Restate, word for word, all of the material shown below.

BEGIN Given data

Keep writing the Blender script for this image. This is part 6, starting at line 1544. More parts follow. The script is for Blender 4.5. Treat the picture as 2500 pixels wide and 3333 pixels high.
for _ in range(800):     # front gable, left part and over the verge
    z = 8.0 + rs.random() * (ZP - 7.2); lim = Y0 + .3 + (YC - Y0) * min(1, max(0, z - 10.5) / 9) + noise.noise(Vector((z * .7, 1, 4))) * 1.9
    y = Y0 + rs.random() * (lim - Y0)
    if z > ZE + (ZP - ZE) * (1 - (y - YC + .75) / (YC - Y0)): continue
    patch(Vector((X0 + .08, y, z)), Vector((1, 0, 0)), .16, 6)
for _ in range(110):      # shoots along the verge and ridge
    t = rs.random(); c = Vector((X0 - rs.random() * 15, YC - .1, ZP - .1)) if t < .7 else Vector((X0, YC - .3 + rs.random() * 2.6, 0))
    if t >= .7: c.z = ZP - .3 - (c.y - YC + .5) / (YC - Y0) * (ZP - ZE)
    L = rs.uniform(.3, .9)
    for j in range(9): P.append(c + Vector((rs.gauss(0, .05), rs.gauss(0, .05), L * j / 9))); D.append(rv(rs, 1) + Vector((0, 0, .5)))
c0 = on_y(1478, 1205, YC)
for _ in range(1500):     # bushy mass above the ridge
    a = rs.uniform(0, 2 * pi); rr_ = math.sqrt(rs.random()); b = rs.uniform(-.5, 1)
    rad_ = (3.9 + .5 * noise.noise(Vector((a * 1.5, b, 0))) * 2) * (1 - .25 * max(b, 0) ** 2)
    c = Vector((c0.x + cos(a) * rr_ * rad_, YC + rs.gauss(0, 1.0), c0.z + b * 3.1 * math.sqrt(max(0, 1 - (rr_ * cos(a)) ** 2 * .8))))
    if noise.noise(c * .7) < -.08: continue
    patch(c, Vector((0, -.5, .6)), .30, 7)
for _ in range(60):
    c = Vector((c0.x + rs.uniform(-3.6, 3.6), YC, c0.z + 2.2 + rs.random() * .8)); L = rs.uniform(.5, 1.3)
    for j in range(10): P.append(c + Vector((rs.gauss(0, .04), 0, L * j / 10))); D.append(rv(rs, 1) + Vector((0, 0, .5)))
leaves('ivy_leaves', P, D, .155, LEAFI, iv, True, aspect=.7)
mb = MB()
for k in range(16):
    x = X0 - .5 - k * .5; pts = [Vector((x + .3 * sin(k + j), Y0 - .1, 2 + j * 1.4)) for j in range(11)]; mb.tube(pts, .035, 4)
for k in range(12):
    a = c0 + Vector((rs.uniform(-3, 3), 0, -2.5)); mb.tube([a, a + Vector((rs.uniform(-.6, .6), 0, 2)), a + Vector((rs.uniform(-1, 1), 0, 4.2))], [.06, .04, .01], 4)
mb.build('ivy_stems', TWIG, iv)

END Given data

▶ [The response]
Keep writing the Blender script for this image. This is part 6, starting at line 1544. More parts follow. The script is for Blender 4.5. Treat the picture as 2500 pixels wide and 3333 pixels high.
for _ in range(800):     # front gable, left part and over the verge
    z = 8.0 + rs.random() * (ZP - 7.2); lim = Y0 + .3 + (YC - Y0) * min(1, max(0, z - 10.5) / 9) + noise.noise(Vector((z * .7, 1, 4))) * 1.9
    y = Y0 + rs.random() * (lim - Y0)
    if z > ZE + (ZP - ZE) * (1 - (y - YC + .75) / (YC - Y0)): continue
    patch(Vector((X0 + .08, y, z)), Vector((1, 0, 0)), .16, 6)
for _ in range(110):      # shoots along the verge and ridge
    t = rs.random(); c = Vector((X0 - rs.random() * 15, YC - .1, ZP - .1)) if t < .7 else Vector((X0, YC - .3 + rs.random() * 2.6, 0))
    if t >= .7: c.z = ZP - .3 - (c.y - YC + .5) / (YC - Y0) * (ZP - ZE)
    L = rs.uniform(.3, .9)
    for j in range(9): P.append(c + Vector((rs.gauss(0, .05), rs.gauss(0, .05), L * j / 9))); D.append(rv(rs, 1) + Vector((0, 0, .5)))
c0 = on_y(1478, 1205, YC)
for _ in range(1500):     # bushy mass above the ridge
    a = rs.uniform(0, 2 * pi); rr_ = math.sqrt(rs.random()); b = rs.uniform(-.5, 1)
    rad_ = (3.9 + .5 * noise.noise(Vector((a * 1.5, b, 0))) * 2) * (1 - .25 * max(b, 0) ** 2)
    c = Vector((c0.x + cos(a) * rr_ * rad_, YC + rs.gauss(0, 1.0), c0.z + b * 3.1 * math.sqrt(max(0, 1 - (rr_ * cos(a)) ** 2 * .8))))
    if noise.noise(c * .7) < -.08: continue
    patch(c, Vector((0, -.5, .6)), .30, 7)
for _ in range(60):
    c = Vector((c0.x + rs.uniform(-3.6, 3.6), YC, c0.z + 2.2 + rs.random() * .8)); L = rs.uniform(.5, 1.3)
    for j in range(10): P.append(c + Vector((rs.gauss(0, .04), 0, L * j / 10))); D.append(rv(rs, 1) + Vector((0, 0, .5)))
leaves('ivy_leaves', P, D, .155, LEAFI, iv, True, aspect=.7)
mb = MB()
for k in range(16):
    x = X0 - .5 - k * .5; pts = [Vector((x + .3 * sin(k + j), Y0 - .1, 2 + j * 1.4)) for j in range(11)]; mb.tube(pts, .035, 4)
for k in range(12):
    a = c0 + Vector((rs.uniform(-3, 3), 0, -2.5)); mb.tube([a, a + Vector((rs.uniform(-.6, .6), 0, 2)), a + Vector((rs.uniform(-1, 1), 0, 4.2))], [.06, .04, .01], 4)
mb.build('ivy_stems', TWIG, iv)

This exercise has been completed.